Ouvindo essa descrição, dá para pensar em distopias que foram lançadas enquanto Corrida dos Bichos estava em gestação, caso de Jogos VorazesJogador Número Um. Mas Ernesto ressalta que, em vez de seguir a cartilha de produções estrangeiras, quer abordar problemas brasileiros. Ele traça um paralelo com as favelas, onde jovens com poucas perspectivas encontram no tráfico uma possibilidade de ascensão.

Três diretores?

Esse arranjo incomum tem explicação. No dia em que visitei as gravações, conversei com Meirelles no salão futurista (que ele diz ter sido inspirado nos lugares que já visitou em Berlim). O cineasta de Cidade de Deus, Dois Papas e, mais recentemente, da série Sugar, disse que começou apenas produzindo Corrida dos Bichos. Mas que se juntou à direção após um pedido da Amazon.

Em outro momento do dia, Ernesto disse que essa decisão partiu da 02 Filmes, e que ele mesmo sugeriu Fernando para dirigir o longa ao seu lado.

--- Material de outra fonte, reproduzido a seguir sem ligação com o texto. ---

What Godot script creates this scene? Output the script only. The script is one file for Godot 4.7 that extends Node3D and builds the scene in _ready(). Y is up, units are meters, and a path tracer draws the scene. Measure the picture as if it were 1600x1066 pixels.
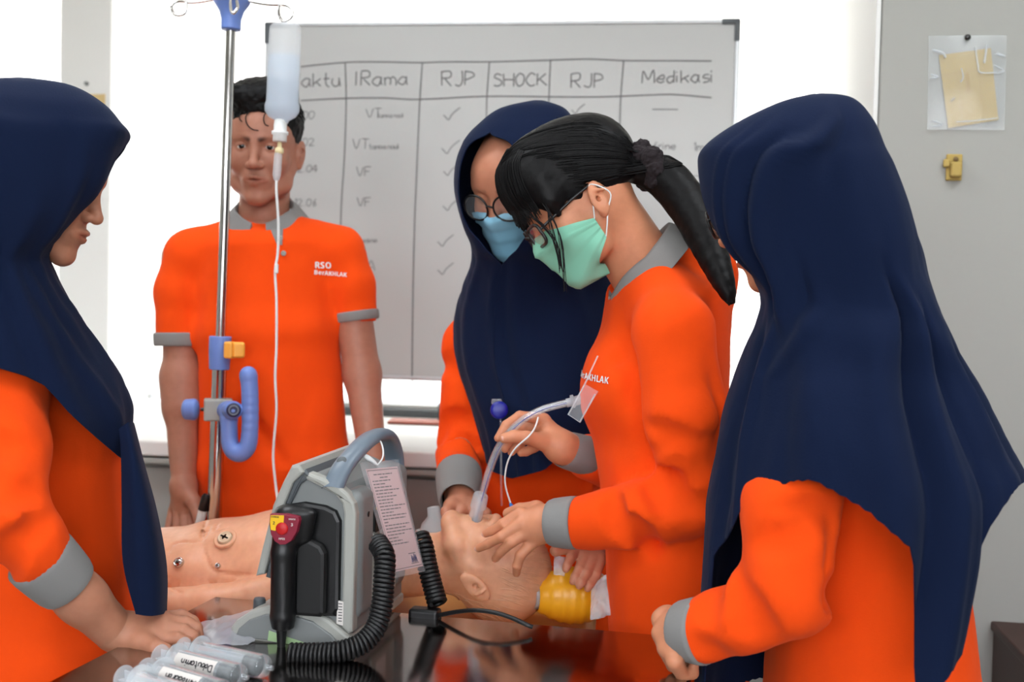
extends Node3D
# A resuscitation class round a training manikin: room, table and props first, then the five people.

const FOCAL := 1900.0
const EYE := 1.258
var cam_pose := Transform3D()
var taken := {}
var M := {}
var room := Transform3D(Basis(Vector3.UP, deg_to_rad(-8.0)), Vector3.ZERO)
var jobs: Array[Sdf] = []

func _ready() -> void:
	var cam := Camera3D.new()
	cam.name = "camera"
	cam.fov = rad_to_deg(2.0 * atan(533.0 / FOCAL))
	cam_pose = Transform3D(Basis.from_euler(Vector3(deg_to_rad(-2.2), 0, 0.024)), Vector3(0, EYE, 0))
	cam.transform = cam_pose
	cam.near = 0.05
	cam.far = 200.0
	add_child(cam)
	cam.current = true
	var lens := CameraAttributesPhysical.new()
	lens.frustum_focal_length = 12.0 * FOCAL / 533.0
	lens.frustum_focus_distance = 1.95
	lens.exposure_aperture = 4.0
	cam.attributes = lens

	var env := Environment.new()
	env.tonemap_mode = Environment.TONE_MAPPER_LINEAR
	env.tonemap_exposure = 1.0
	env.background_mode = Environment.BG_SKY
	var sky := Sky.new()
	var sm := ProceduralSkyMaterial.new()
	sm.sky_top_color = Color(0.93, 0.95, 1.0)
	sm.sky_horizon_color = Color(1.0, 1.0, 1.0)
	sm.ground_bottom_color = Color(0.72, 0.72, 0.70)
	sm.ground_horizon_color = Color(0.9, 0.9, 0.89)
	sky.sky_material = sm
	env.sky = sky
	env.background_energy_multiplier = 11.0
	env.sdfgi_enabled = true
	env.ssao_enabled = true
	env.ssil_enabled = true
	var we := WorldEnvironment.new()
	we.name = "world_environment"
	we.environment = env
	add_child(we)

	materials()
	build_room()
	build_lights()
	build_table()
	build_defibrillator()
	build_syringes()
	build_drip_stand()
	build_board()
	build_wall_things()
	build_counter_things()
	build_manikin()
	build_people()
	run_jobs()
	finish()

func run_jobs() -> void:
	var id := WorkerThreadPool.add_group_task(func(k: int) -> void: jobs[k].run(), jobs.size(), -1, true)
	WorkerThreadPool.wait_for_group_task_completion(id)


# ---------- helpers ----------
func W(px: float, py: float, d: float) -> Vector3:   # a point at a depth in metres in front of the viewpoint
	return cam_pose * Vector3((px - 800.0) / FOCAL * d, -(py - 533.0) / FOCAL * d, -d)

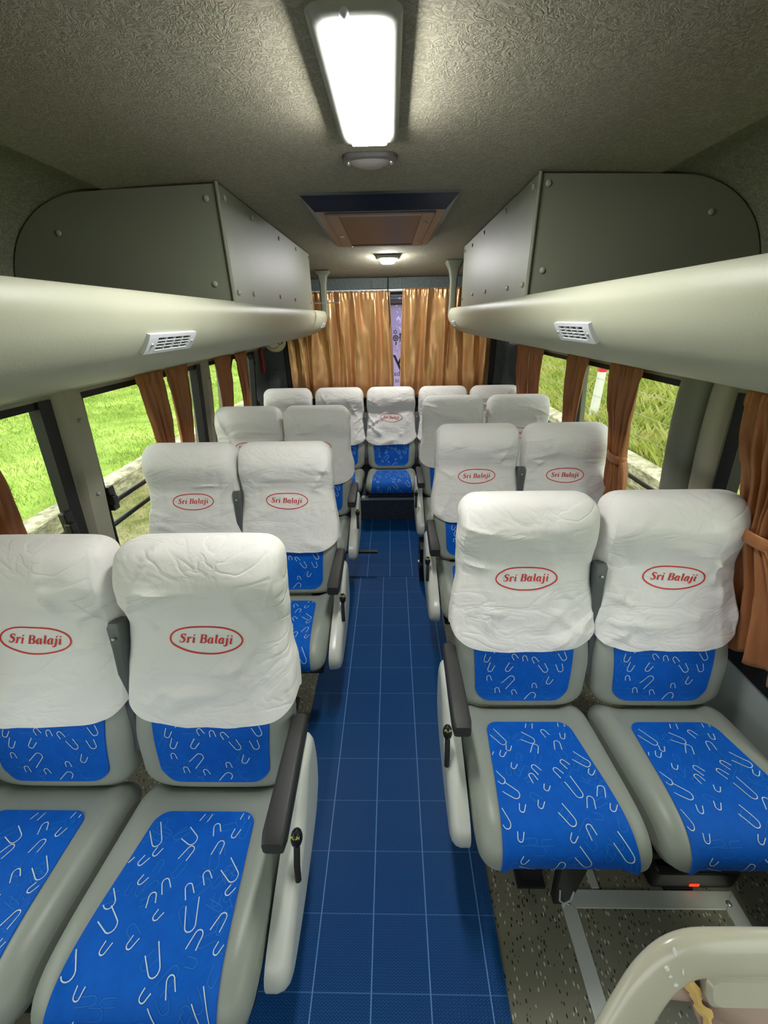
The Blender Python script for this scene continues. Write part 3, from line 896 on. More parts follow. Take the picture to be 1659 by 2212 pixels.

Seja como for, ter um projeto a quatro mãos parece ter sido uma ideia vinda de várias frentes, dado o tamanho da empreitada.

Fernando e Ernesto, então, dividem as tarefas de dramaturgia e direção de atores. Para as cenas de ação, que consideraram precisar de um olhar técnico particular, chamaram Rodrigo Pesavento, que já comandou séries e campanhas publicitárias pela 02.

Pesavento não estava no set no dia da visita. Na semana anterior, ele havia comandado uma cena externa, a chegada da corrida. Ela foi feita em um terreno próximo ao Moinho Fluminense, cujo chão a produção do filme encheu com toneladas de areia de saibro.

Corrida dos Bichos, é bom ressaltar, ainda está em fase de filmagens. Várias locações no Rio foram escolhidas. A produção, inclusive, fechou um dos túneis do centro da cidade para gravar parte da corrida.

Meirelles confessou estar animado em participar de um filme de ação, algo que ele ainda não havia feito em sua carreira. Nos momentos em que Pesavento controla, Fernando costuma gravar a segunda unidade (cenas complementares à fotografia principal) com as próprias mãos, seja com uma câmera profissional, seja com um iPhone, mesmo. “Eu comecei minha carreira como operador de câmera”, lembra. “Tem sido ótimo voltar a essa função 30 anos depois.”